1. First of all, you decreased total swap space from 12 GB to 8 GB. Why would you do that? Swap should always be plenty...
2. Also, there is a sysctl variable that controls the aggressiveness of swapping, you can check it with the following command:
Code:
# sysctl vm.swappiness
vm.swappiness = 1
It is already set on all my nodes to 1, which means it will do the least amount of swapping possible. For virtual machine hosting, 1 is the recommended value by Red Hat, IBM, etc.
You also want to set another sysctl value to prevent running out of memory when doing certain tasks:
Code:
# sysctl vm.min_free_kbytes
vm.min_free_kbytes = 262144
The above is a good value for servers having at least 8 GB of RAM.

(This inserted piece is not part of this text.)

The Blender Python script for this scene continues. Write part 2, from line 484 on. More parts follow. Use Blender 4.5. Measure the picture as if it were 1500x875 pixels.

To make the above changes permanent, you have to add them to sysctl.conf which gets executed on boot:
Code:
echo "vm.min_free_kbytes=262144" >> /etc/sysctl.conf
echo "vm.swappiness=1" >> /etc/sysctl.conf
sysctl -w
3. Finally, is your system installed on ZFS? If yes, and your swap partition is on a zvol (rpool/swap), then you need to set a few other things, because the default Proxmox install crashes if there is too much memory being swapped out to ZFS without these settings:
Code:
zfs set primarycache=metadata rpool/swap
zfs set secondarycache=metadata rpool/swap
zfs set compression=zle rpool/swap
zfs set checksum=off rpool/swap
zfs set sync=always rpool/swap
zfs set logbias=throughput rpool/swap
You can copy and paste these into a shell, it's enough to execute them once and you won't crash more. The default Proxmox install does not set them, even though the ZFS on Linux FAQ includes them as important tunables.